The issue, the last 2 years bro has asked me to include BM in holidays. I use to just to have holidays with bro, and my newphew. Plus it gave my bios the family holidays I loved as a kid.
I'm not doing it anymore. Last time, my car broke down, it was in the shop. I asked BM to stay until my car was fixed so I could use her car to get bios to and from school. I was very straight forward about why I was asking her to stay. She stayed a week past my car being fixed and wouldn't leave. When she finally did she emailed me this long book about how she feels I used her blah blah blah. I responded with I was very blunt about why I asked her to stay. She agreed. Sorry, not falling for the guilt.
This Thanksgiving was making plans with bro and SIL. And bro asks about BM. I never responded. Now, he is not coming up, and wants us to go to him. Not a huge deal, but my place has room for us all and my animals (retiles, birds, cats, bunny, chickens, dogs) can't travel like his 2 small dogs, and I have a kitchen 4 times the size of his with a double oven. I know he has BM coming to his place so she isn't alone, but I don't want to spend my holidays with her.
Soooo I'm just venting and upset. My kids, husband and myself lose out on spending time with bro, SIL, and newphew who we all like just because BM will be alone and bro feels bad. Dude, don't you get that she only has you because she has burned every other bridge down?!?!!? Even my kids will tell you, Grandma is crazy and she isn't nice to you, so we don't like her.

Comments

Evil stepmonster's picture

Or, if you show up with the reptiles, birds, cats, bunny, chickens and dogs maybe he won't risk all that in his small house and come see you next time. Wink

furkidsforme's picture

Just go there for the day, and then you can leave if she gets nuts. I have 70 horses and even I can get away, so I'm sure you can for a day.

Or, stay home just your family and know there will likely be a rift.

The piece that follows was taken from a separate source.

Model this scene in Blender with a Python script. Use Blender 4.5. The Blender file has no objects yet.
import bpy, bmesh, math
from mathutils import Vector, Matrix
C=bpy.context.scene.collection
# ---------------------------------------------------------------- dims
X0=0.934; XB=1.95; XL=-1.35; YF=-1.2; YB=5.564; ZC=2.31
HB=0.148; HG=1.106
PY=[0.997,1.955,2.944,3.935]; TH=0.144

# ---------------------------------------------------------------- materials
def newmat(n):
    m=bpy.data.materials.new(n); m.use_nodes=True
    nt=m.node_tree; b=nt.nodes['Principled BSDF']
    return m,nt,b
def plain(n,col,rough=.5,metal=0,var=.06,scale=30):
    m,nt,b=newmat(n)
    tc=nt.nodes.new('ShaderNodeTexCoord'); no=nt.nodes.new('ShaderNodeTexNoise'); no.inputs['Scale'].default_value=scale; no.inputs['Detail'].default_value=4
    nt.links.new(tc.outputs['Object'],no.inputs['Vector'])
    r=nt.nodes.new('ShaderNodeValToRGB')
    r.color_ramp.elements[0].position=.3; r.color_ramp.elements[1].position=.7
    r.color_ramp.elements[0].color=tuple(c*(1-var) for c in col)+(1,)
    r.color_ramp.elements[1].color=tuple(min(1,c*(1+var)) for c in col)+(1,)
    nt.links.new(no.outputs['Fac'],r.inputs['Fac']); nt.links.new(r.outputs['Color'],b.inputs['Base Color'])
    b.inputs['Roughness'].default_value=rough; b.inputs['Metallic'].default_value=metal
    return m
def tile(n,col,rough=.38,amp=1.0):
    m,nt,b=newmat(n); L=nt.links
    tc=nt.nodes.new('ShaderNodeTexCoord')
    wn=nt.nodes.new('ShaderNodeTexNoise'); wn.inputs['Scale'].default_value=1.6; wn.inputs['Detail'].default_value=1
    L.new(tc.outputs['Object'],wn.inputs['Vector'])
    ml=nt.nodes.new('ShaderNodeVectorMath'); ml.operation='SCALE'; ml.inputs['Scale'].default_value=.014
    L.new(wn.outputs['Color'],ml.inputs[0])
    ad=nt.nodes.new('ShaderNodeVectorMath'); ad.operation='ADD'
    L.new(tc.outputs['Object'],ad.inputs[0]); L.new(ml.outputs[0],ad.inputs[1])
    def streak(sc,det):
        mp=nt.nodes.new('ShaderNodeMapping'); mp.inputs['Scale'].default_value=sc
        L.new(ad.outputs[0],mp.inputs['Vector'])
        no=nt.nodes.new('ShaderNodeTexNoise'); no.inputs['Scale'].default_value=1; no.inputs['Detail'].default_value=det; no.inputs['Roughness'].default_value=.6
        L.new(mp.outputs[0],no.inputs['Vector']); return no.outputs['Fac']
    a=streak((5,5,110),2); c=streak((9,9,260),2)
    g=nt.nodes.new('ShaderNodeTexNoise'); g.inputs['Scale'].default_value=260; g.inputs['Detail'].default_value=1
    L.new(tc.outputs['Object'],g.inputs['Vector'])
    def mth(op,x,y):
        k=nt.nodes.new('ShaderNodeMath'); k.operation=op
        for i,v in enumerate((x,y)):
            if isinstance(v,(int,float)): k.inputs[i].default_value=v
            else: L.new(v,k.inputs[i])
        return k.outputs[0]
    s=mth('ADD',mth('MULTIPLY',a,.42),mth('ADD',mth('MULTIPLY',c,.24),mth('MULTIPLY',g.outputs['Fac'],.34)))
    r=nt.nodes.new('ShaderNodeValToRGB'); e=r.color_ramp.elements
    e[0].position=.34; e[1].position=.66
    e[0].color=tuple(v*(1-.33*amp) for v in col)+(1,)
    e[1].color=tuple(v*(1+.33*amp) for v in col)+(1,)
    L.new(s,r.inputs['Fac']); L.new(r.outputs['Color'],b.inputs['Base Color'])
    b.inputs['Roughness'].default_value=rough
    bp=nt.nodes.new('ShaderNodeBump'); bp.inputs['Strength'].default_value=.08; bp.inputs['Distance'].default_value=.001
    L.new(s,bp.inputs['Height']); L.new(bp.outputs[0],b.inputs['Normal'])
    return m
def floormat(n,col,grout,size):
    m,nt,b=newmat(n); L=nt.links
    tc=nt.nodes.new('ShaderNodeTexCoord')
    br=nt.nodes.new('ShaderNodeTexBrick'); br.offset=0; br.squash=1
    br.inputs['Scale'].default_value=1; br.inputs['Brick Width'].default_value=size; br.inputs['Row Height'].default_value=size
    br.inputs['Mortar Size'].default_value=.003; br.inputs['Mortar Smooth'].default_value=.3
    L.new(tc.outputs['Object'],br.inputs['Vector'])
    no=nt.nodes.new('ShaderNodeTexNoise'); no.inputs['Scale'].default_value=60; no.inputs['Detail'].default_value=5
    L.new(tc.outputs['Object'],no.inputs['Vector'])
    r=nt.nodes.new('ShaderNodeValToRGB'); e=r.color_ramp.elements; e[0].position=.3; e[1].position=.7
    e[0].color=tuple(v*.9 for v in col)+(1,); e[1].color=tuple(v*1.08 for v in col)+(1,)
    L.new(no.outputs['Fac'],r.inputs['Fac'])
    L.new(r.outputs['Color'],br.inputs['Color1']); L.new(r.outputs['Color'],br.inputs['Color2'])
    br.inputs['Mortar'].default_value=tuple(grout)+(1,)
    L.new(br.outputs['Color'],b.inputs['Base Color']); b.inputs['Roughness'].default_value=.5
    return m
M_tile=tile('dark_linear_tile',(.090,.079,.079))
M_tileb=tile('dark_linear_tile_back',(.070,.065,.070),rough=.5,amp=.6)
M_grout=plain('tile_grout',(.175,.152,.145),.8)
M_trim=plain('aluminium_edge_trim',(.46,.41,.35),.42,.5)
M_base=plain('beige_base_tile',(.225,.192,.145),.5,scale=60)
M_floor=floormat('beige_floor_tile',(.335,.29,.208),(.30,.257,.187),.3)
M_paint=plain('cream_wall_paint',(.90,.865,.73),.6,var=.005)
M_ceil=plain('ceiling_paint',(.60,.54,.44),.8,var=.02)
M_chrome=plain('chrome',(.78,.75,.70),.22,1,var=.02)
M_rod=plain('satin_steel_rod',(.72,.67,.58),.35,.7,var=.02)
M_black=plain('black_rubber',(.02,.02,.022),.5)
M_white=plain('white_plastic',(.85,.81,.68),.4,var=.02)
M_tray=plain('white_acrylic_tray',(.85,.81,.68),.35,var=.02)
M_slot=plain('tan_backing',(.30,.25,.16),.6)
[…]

Or, stay home just your family and laugh because your brother will likely never sign up for that madness again!

Biomomof2's picture

Sorry, I failed to mention it is not a 1 day trip. He lives 4 hours away. Sooo we need (and yes, can get )someone in the house twice a day. Can and have made it work. But going there and dealing with BM after a 4 hour drive??? No thanks
2 Christmas ago, I was at Bros place and he told me moms coming over, she wants to see your kids. Ok... Fine. She brings presents for everyone including DH. One of my presents was a hanging board for the wall that said, " no, I'm not a brat, I'm a spoiled princess" she has always done things like that to me. Always makes a poke in someway. Bro just blew it off with well, at least she got you a Christmas present.

BarkAtTheMoon's picture

So stay home. Less stress. I wanted to cook this year, but the past two years drama queen SD19 has ruined Thanksgiving. For the holiday, you should do what you want. I told DH he would have to cook this Thanksgiving (because I am not ready to prepare a meal for ungrateful SD19). He promptly called and made reservations at a restaurant.

Now I am thinking I don't want to be with the Skids at a restaurant, being pleasant while they butter up to DH and text at the table. I am debating going to my parents' house for the day lol. Sometimes we know what's best not to get into.

Sometimes we don't, and we end up with Skids lol.

~ Moon

Biomomof2's picture

It will be. And I'm not going. I just hate that he makes it all about mom. Our kids don't get to spend holidays together because he feels bad for mom. I don't get to see my brother because he feels bad.
I have no problem not going and no problem telling him why, I just wish it was different.